In Italia, gli anni ‘90 e ‘00 sono appartenuti ai pioneri, mentre oggi i vini naturali stanno uscendo dalla nicchia degli appassionati, anche grazie a un ambasciatore particolare: l’alta ristorazione, che tende sempre più a proporli in carta:
“La nuova generazione di ristoratori punta sui vini naturali perché hanno più personalità e sono più gastronomici, si abbinano meglio al cibo” Maule.

Tra i primi in Italia ad aver creato una carta dei vini completamente “al naturale” c’è Pietro Vergano, sommelier e patron - insieme ad Andrea Gherra - del Ristorante Consorzio di Torino: “Più il vino è senza paracadute, senza protezione, meno è stabile, più il suo comportamento cambia a seconda della temperatura e dell’ossigenazione.
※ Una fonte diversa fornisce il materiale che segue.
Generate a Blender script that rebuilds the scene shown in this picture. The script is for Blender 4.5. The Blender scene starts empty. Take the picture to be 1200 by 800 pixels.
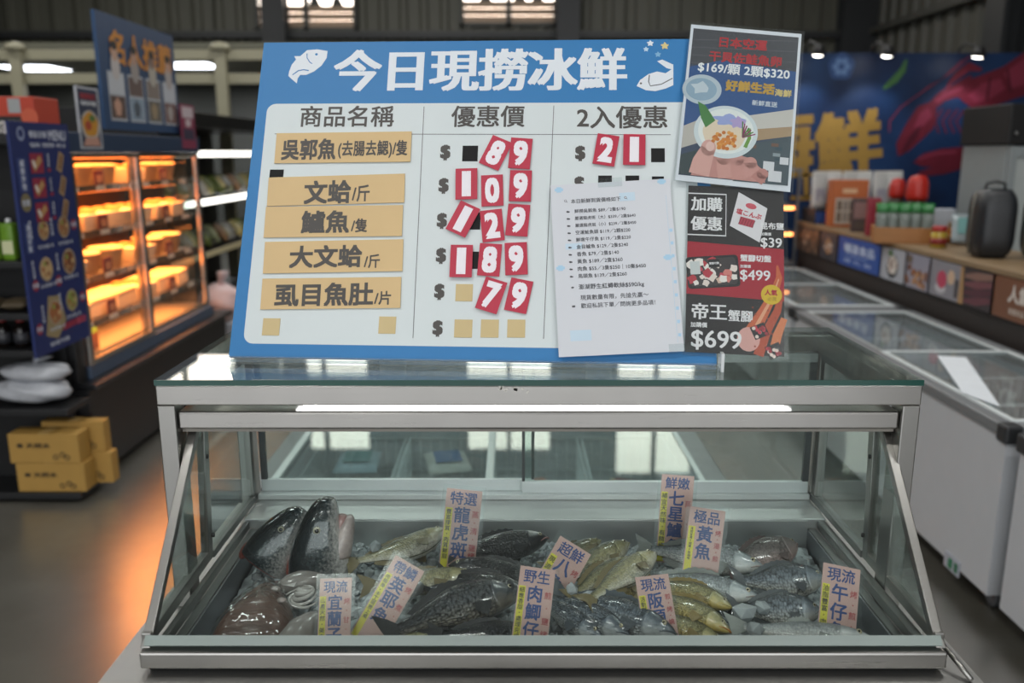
EXPO = 0.0
import bpy, math, random
from math import sin, cos, pi, radians, sqrt, atan2
from mathutils import Vector, Matrix
RND = random.Random(11)
SC = bpy.context.scene
COL = SC.collection
V = Vector
# ------------------------------------------------------------------ camera
F = 995.0
PITCH = math.atan(220 / 995)
H = 1.65
CP, SP = cos(PITCH), sin(PITCH)
CAM = V((0, 0, H))
cd = bpy.data.cameras.new('camera')
cam = bpy.data.objects.new('camera', cd)
COL.objects.link(cam)
cam.location = CAM
cam.rotation_euler = (pi / 2 - PITCH, 0, 0)
cd.sensor_width = 36
cd.lens = 36 * F / 1200
cd.clip_start = 0.05
cd.dof.use_dof = True
cd.dof.focus_distance = 1.42
cd.dof.aperture_fstop = 2.8
SC.camera = cam


def ray(px, py):
    u = (px - 600) / F
    v = (400 - py) / F
    return V((u, CP + v * SP, -SP + v * CP))


def aty(px, py, Y):
    d = ray(px, py)
    return CAM + d * (Y / d.y)


def atz(px, py, z):
    d = ray(px, py)
    return CAM + d * ((z - H) / d.z)


def atx(px, py, X):
    d = ray(px, py)
    return CAM + d * (X / d.x)


def atp(px, py, o, n):
    d = ray(px, py)
    return CAM + d * ((o - CAM).dot(n) / d.dot(n))


# ------------------------------------------------------------------ materials
def lin(h):
    h = h.lstrip('#')
    o = []
    for i in (0, 2, 4):
        c = int(h[i:i + 2], 16) / 255
        o.append(c / 12.92 if c <= .04045 else ((c + .055) / 1.055) ** 2.4)
    return (*o, 1)


MATS = {}


def newmat(name):
    m = bpy.data.materials.new(name)
    m.use_nodes = True
    nt = m.node_tree
    return m, nt, nt.nodes['Principled BSDF'], nt.nodes['Material Output']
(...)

Il bello, allora, è proprio stargli dietro. Per me è molto interessante non sentirmi mai sicuro al 100%: viviamo già sempre chiusi dentro una stanza, quindi apprezzo questa componente di incertezza, che è l’incertezza della natura, come la pioggia in campagna. Non capisco chi idolatra la biodiversità nell’orto ma non apprezza il vino naturale”.
Ma come reagisce la clientela? “Quando abbiamo aperto il ristorante, nel 2008, avevamo già l’80% di vini naturali. Il resto era per chi voleva comprare un brand, e non un vino. Ma ci è bastato in fondo credere nei vini che vendiamo - e spiegarli un po’ meglio nel caso in cui non rispecchiano le aspettative di un cliente - per avere la strada spianata. La verità è che chiunque abbia un certo grado di apertura gastronomica è in grado di apprezzarli.
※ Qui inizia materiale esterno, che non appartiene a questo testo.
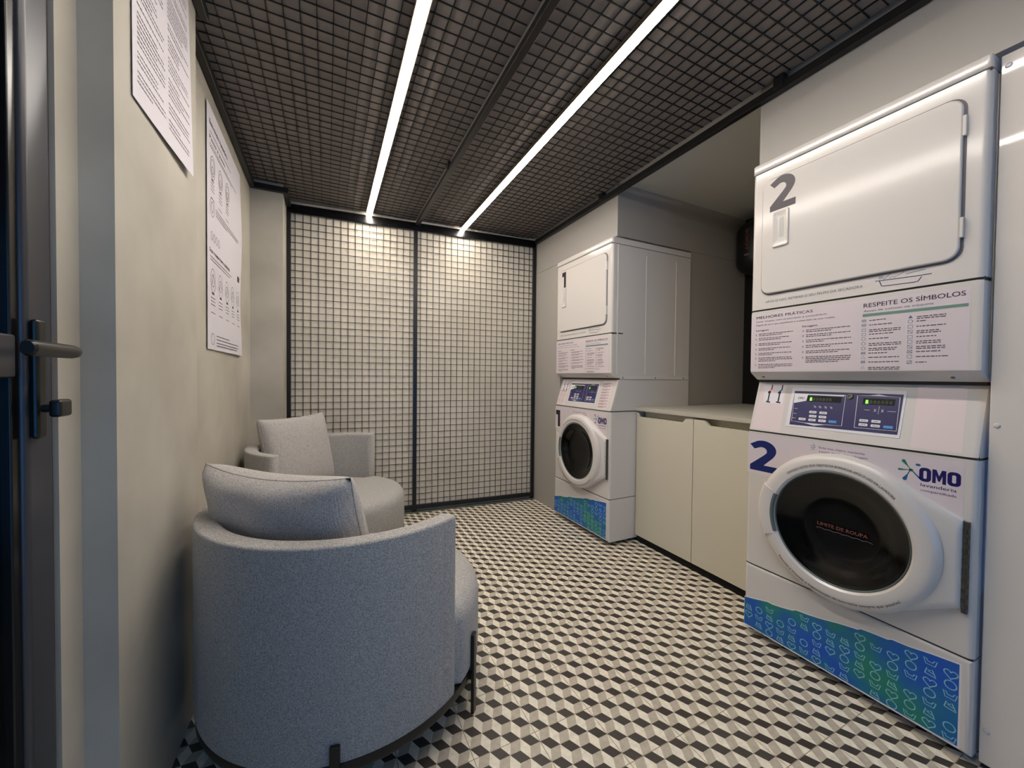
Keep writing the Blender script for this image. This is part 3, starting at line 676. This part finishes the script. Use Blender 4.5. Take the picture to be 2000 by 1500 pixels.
    for z, l in ((0.880, 0.010), (0.873, 0.012), (0.866, 0.008)):
        ribbon(bm, [(0.433, z), (0.433-l, z)]+[(0.433-l-.004*math.sin(t*PI/4), z+.004-.004*math.cos(t*PI/4)) for t in range(1, 6)], .0014, eps)
    obj('breeze_drawing', bm, M_lblue, st, smooth=False)
    bm = nb()
    if num == 2: solid(bm, D2(0.614, 0.737, 0.116, 0.134), 0.0, 0.0010)
    else: solid(bm, D1(0.640, 0.738, 0.060, 0.132), 0.0, 0.0010)
    obj('number_decal', bm, M_navy if num == 2 else M_digitb, st, smooth=False)
    omo_logo(st)
    # washer door: rounded plate with a straight hinge edge, ring, porthole
    CU, CZ = 0.331, 0.592
    def hull(i, R=0.272):
        R = R-i; pts = []
        a0, a1 = 62, 298          # degrees from the hinge direction (towards u=0)
        for k in range(49):
            t = rad(a0+(a1-a0)*k/48); pts.append((CU-R*math.cos(t), CZ+R*math.sin(t)))
        e0 = (0.026+i*0.6, 0.462+i); e1 = (0.026+i*0.6, 0.726-i)
        def seg(p, q, n): return [(p[0]+(q[0]-p[0])*k/n, p[1]+(q[1]-p[1])*k/n) for k in range(1, n)]
        return pts+seg(pts[-1], e0, 8)+[e0]+seg(e0, e1, 12)+[e1]+seg(e1, pts[0], 8)
    def hd(p, h): return h*(1 if p > 0.15 else 0.5+0.5*max(0, p-0.026)/0.124)
    bm = nb(); rings = []
    for i, h in ((0, 0.0), (0, 0.018), (0.004, 0.029), (0.012, 0.037), (0.022, 0.041)): rings.append([MF(p, q, hd(p, h)) for p, q in hull(i)])
    inner = []
    for p, q in hull(0.022):
        t = math.atan2(q-CZ, p-CU); inner.append((CU+0.203*math.cos(t), CZ+0.203*math.sin(t)))
    rings += [[MF(p, q, 0.041) for p, q in inner], [MF(p, q, 0.0) for p, q in inner]]
    loft(bm, rings, cap0=False, cap1=False); dr = obj('washer_door', bm, M_white, root)
    bm = nb(); lathe(bm, RING[::-1]+[(0.204, 0.0)], (0, CU, CZ), (-1, 0, 0), 72); obj('door_ring', bm, M_white, dr)
    bm = nb(); lathe(bm, [(0.2075, 0.040), (0.2045, 0.0435), (0.2015, 0.040), (0.2005, 0.030)], (0, CU, CZ), (-1, 0, 0), 72); obj('chrome_trim', bm, M_rubber, dr)
    prof = [(0.2015, 0.036), (0.196, 0.030), (0.190, 0.022), (0.178, 0.018), (0.170, 0.006), (0.160, 0.000), (0.152, -0.016), (0.140, -0.024), (0.128, -0.036), (0.105, -0.046), (0.07, -0.052), (0.03, -0.055), (0.0, -0.056)]
    # open a porthole in front plate: the bowl sits just in front of it
    prof = [(r, 0.003+0.036*(h+0.056)/0.092) for r, h in prof]
    bm = nb(); lathe(bm, prof, (0, CU, CZ), (-1, 0, 0), 72); gl = obj('porthole_bowl', bm, M_drum, dr, angle=60)
    hb = 0.012
    bm = nb(); text(bm, 'LIMITE DE ROUPA' if num == 2 else '', 0.398, 0.246, 0.585, 0.0125, hb, bold=0.006)
    if num == 2: obj('limit_lettering', bm, M_red, gl, smooth=False)
    bm = nb()
    if num == 2: ribbon(bm, [(0.402-0.17*i/48, 0.572+0.0032*abs(math.sin(i/48*PI*6))) for i in range(49)], .0022, hb); obj('wave_line', bm, M_inkg, gl, smooth=False)
    # handle segment on the free side of the door with its gaps
    bm = nb(); prof2 = [(0.2795, 0.012), (0.277, 0.034), (0.262, 0.0500), (0.240, 0.0535), (0.222, 0.050), (0.222, 0.035)]
    rings = []
    for k in range(17):
        t = rad(-23+46*k/16); rings.append([MF(CU+r*math.cos(t), CZ+r*math.sin(t), h) for r, h in prof2])
    loft(bm, rings); obj('door_handle', bm, M_white, dr)
    bm = nb(); rings = []
    for k in range(17):
        t = rad(-21+42*k/16); rings.append([MF(CU+r*math.cos(t), CZ+r*math.sin(t), h) for r, h in ((0.222, 0.0495), (0.213, 0.0515), (0.2075, 0.0440))])
    loft(bm, rings, cap0=False, cap1=False, closed=False); obj('handle_hollow', bm, M_rubber, dr)
    bm = nb(); arc_text(bm, 'VERIFIQUE E RETIRE SEUS OBJETOS DA BORRACHA APÓS O USO DA LAVADORA', CU, CZ, 0.2275, 133, 44, 0.0085, 0.0008, bold=0.010); obj('ring_lettering', bm, M_ink, dr, smooth=False); bm = nb()
    arc_text(bm, 'Execute a limpeza e higienização da borracha sempre que possível', CU, CZ, 0.2515, 223, 318, 0.0092, 0.0008, bold=0.014, flip=True)
    obj('ring_lettering', bm, M_ink, dr, smooth=False)
    bm = nb(); box(bm, -0.011, 0.0, 0.014, 0.0255, 0.450, 0.722); hg = obj('hinge', bm, M_chrome, dr, smooth=False)
    bm = nb(); n = 18
    for i in range(n):
        z = 0.452+i*0.268/n; box(bm, -0.0125, -0.008, 0.0135 if i % 2 else 0.018, 0.020 if i % 2 else 0.0255, z, z+0.268/n*0.72)
    obj('hinge_knuckles', bm, M_seam, hg, smooth=False)
    # blue and green printed film over the kick panel
    top = [(0.680, .153), (0.640, .163), (0.579, .181), (0.562, .1800), (0.530, .186), (0.485, .197), (0.470, .206), (0.43, .211), (0.39, .219), (0.33, .235), (0.272, .247), (0.262, .2545), (0.236, .258), (0.19, .262), (0.180, .268), (0.138, .271), (0.086, .281), (0.027, .2885)]
    bm = nb(); flat(bm, [(0.027, .040)]+[(0.681, .033)]+top, 0.0004); kf = obj('printed_film', bm, M_film, kp, smooth=False)
    bm = nb(); flat(bm, [(0.0225, .0345), (0.682, .0275), (0.681, .1565), *[(u, z+.0042) for u, z in top[1:-1]], (0.0225, .293)], 0.0002); obj('film_border', bm, M_btn, kp, smooth=False)
    def ztop(u):
        for (a, za), (b_, zb_) in zip(top[:-1], top[1:]):
            if b_ <= u <= a: return za+(zb_-za)*(a-u)/(a-b_+1e-9)
        return 0
    bm = nb(); s = 0.0150; cols = 15
    for ci in range(cols):
        u = 0.660-ci*0.0440; kind = ci % 4; z = 0.052 if kind != 1 else 0.060; j = 0
        while z+s < ztop(min(max(u-s, .03), .67))-0.002 and z+s < ztop(min(max(u+s, .03), .67))-0.001:
            typ = (kind*2+j+ci//4) % 4; skip = ((ci*7+j*5) % 9 == 0)
            if not skip:
                if typ == 0: ribbon(bm, [(u+s*.85*math.cos(t*PI/9), z+s*.85*math.sin(t*PI/9)) for t in range(18)], .0028, .0008, closed=True)
                elif typ == 1:
                    P = []
                    for k in range(24):
                        t = 2*PI*k/24; P.append((u+s*0.062*16*math.sin(t)**3, z+s*0.062*(13*math.cos(t)-5*math.cos(2*t)-2*math.cos(3*t)-math.cos(4*t))))
                    ribbon(bm, P, .0028, .0008, closed=True)
                elif typ == 2:
                    ribbon(bm, [(u+s*.8, z-s*.5), (u+s*.5, z+s*.7), (u+s*.1, z+s*.3), (u-s*.3, z+s*.7), (u-s*.8, z-s*.5)], .0028, .0008)
                    ribbon(bm, [(u+s*.8, z-s*.5), (u-s*.9, z-s*.7)], .0028, .0008); ribbon(bm, [(u+s*.4, z+s*.2), (u-s*.5, z-s*.1)], .0024, .0008)
                else:
                    ribbon(bm, [(u+s, z+s*.6), (u+s*.7, z-s*.6), (u-s*.7, z-s*.6), (u-s, z+s*.6), (u-s*.55, z+s*.45), (u-s*.35, z), (u+s*.35, z), (u+s*.6, z+s*.5)], .0026, .0008, closed=True)
            z += 0.0325; j += 1
    obj('printed_symbols', bm, M_sym, kf, smooth=False)
    for u in (0.60, 0.085):
        bm = nb(); flat(bm, rrect(u-.006, u+.006, .0275, .0305, .001, 2), .0006); obj('slot', bm, M_gasket, kp, smooth=False)
    for u in (0.08, WD-0.08):
        for x in (0.10, DEP-0.1):
            bm = nb(); lathe(bm, [(0.0, 0.0), (0.022, 0.0), (0.022, 0.008), (0.012, 0.012), (0.012, 0.028)], (x, u, 0), (0, 0, 1), 16); obj('levelling_foot', bm, M_black, root)
    return root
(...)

Alessandro Perricone è head sommelier e socio di cinque ristoranti a Copenhagen, tra cui il celebre Relae di Christian Puglisi. La capitale danese non ha una tradizione gastronomica paragonabile a quella italiana, e questo le regala più apertura mentale e maggiore libertà, anche con il vino. È proprio così, infatti, che Perricone descrive le bottiglie che apre per i suoi clienti: “Amo i vini liberi, e questo per me è un concetto mentale: per chi si appassiona al vino, e quindi all’annata, al terroir, alle persone che lo producono, è più interessante lavorare con vini che non sono stati costruiti con in mente un gusto specifico. Lavorare in libertà vuol dire prendere quello che la vigna offre, invece di un vino fatto a priori. E anche nel bicchiere devi sentire la libertà dalle regole e dalla costruzione”.
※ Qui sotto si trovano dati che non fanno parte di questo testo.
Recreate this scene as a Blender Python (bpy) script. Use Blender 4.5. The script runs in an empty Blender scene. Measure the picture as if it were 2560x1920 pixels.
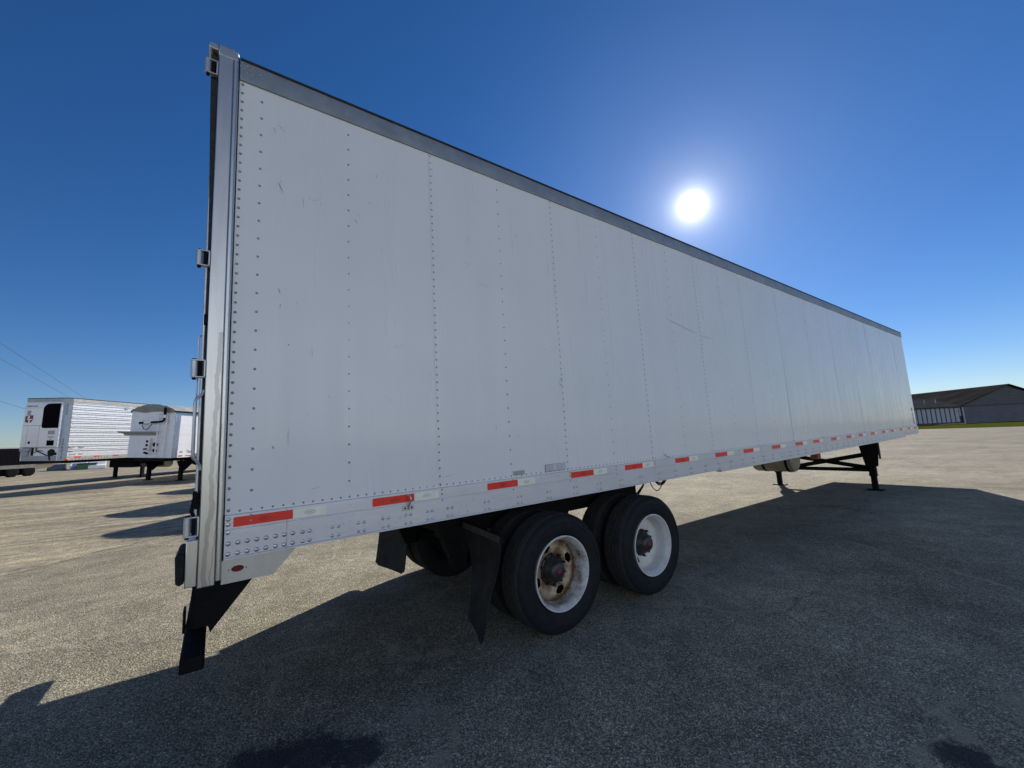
import bpy, bmesh, math, random
from mathutils import Vector, Matrix
R = math.radians
random.seed(7)
sc = bpy.context.scene
C = sc.collection

# ------------------------------------------------------------------ camera
cam_d = bpy.data.cameras.new('camera')
cam = bpy.data.objects.new('camera', cam_d)
C.objects.link(cam)
ROT = [[0.8113202835379669, -0.03949526250425253, -0.5832662528892587],
       [-0.5827343379345957, -0.13432334810597701, -0.8014848280194742],
       [-0.046691422249534, 0.9901501716372698, -0.1319945025180766]]
m = Matrix(ROT).to_4x4()
m.translation = Vector((-0.04741927, -2.68866697, 1.6261951))
cam.matrix_world = m
cam_d.sensor_fit = 'HORIZONTAL'
cam_d.sensor_width = 36.0
cam_d.lens = 1014.84 / 2560 * 36.0
cam_d.clip_start = 0.05
cam_d.clip_end = 9000
sc.camera = cam

# ------------------------------------------------------------------ sky, sun, exposure
SUN = Vector((0.7855681, 0.4107311, 0.4627988)).normalized()
SUN_STRENGTH = 5.0
SKY_STRENGTH = 0.055
w = bpy.data.worlds.new('World')
sc.world = w
w.use_nodes = True
nt = w.node_tree
nt.nodes.clear()
out = nt.nodes.new('ShaderNodeOutputWorld')
bg = nt.nodes.new('ShaderNodeBackground')
sky = nt.nodes.new('ShaderNodeTexSky')
sky.sky_type = 'NISHITA'
sky.sun_disc = False
sky.sun_elevation = math.asin(SUN.z)
sky.sun_rotation = math.atan2(SUN.x, SUN.y)
sky.altitude = 600
sky.air_density = 1.0
sky.dust_density = 0.1
sky.ozone_density = 3.0
bg.inputs['Strength'].default_value = SKY_STRENGTH
hsv = nt.nodes.new('ShaderNodeHueSaturation')
hsv.inputs['Saturation'].default_value = 1.26
nt.links.new(sky.outputs[0], hsv.inputs['Color'])
# the bright sun itself and the bright air right round it, fixed to the sun's direction
tc = nt.nodes.new('ShaderNodeTexCoord')
nrm = nt.nodes.new('ShaderNodeVectorMath'); nrm.operation = 'NORMALIZE'
dot = nt.nodes.new('ShaderNodeVectorMath'); dot.operation = 'DOT_PRODUCT'
dot.inputs[1].default_value = SUN
nt.links.new(tc.outputs['Generated'], nrm.inputs[0])
nt.links.new(nrm.outputs[0], dot.inputs[0])
mx = nt.nodes.new('ShaderNodeMath'); mx.operation = 'MAXIMUM'; mx.inputs[1].default_value = 0.0
nt.links.new(dot.outputs['Value'], mx.inputs[0])
def lobe(power, gain):
    p = nt.nodes.new('ShaderNodeMath'); p.operation = 'POWER'; p.inputs[1].default_value = power
    nt.links.new(mx.outputs[0], p.inputs[0])
    g = nt.nodes.new('ShaderNodeMath'); g.operation = 'MULTIPLY'; g.inputs[1].default_value = gain
    nt.links.new(p.outputs[0], g.inputs[0])
    return g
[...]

La sommelier romana Francesca Tradard ha lavorato in alcuni dei ristoranti più hip di Parigi degli ultimi anni: Saturne, Rino e ora Septime. E Il legame con il vino naturale è uno dei elementi più distintivi della formula del gastrobistrot, “perché in comune c’è un’etica di fondo” spiega “e un messaggio di educazione: questi ristoranti scelgono di rifornirsi da produttori piccoli, molto attenti all'ambiente, che lavorano in modo sostenibile. Che si tratti di vino o di barbabietole non fa poi un grande differenza”.
La maturità di questo movimento passa anche da una maggiore severità: “Oggi c'è maggiore discernimento su questo” aggiunge Tradard “i vini naturali possono, è vero, richiedere un po’ di flessibilità, ma questo non significa accettare errori grossolani”.
La “tolleranza zero” verso il difetto basterà per far mettere radici a quella che ancora in molti considerano una moda passeggera? “Dietro a un vino naturale c'è un produttore che si fa interprete di un'esperienza e di una visione” conclude Tradard “e io spero che questo approccio sia destinato a restare, insieme a una sensibilità che porti a lavorare in maniera più pulita sia in vigna sia in cantina”.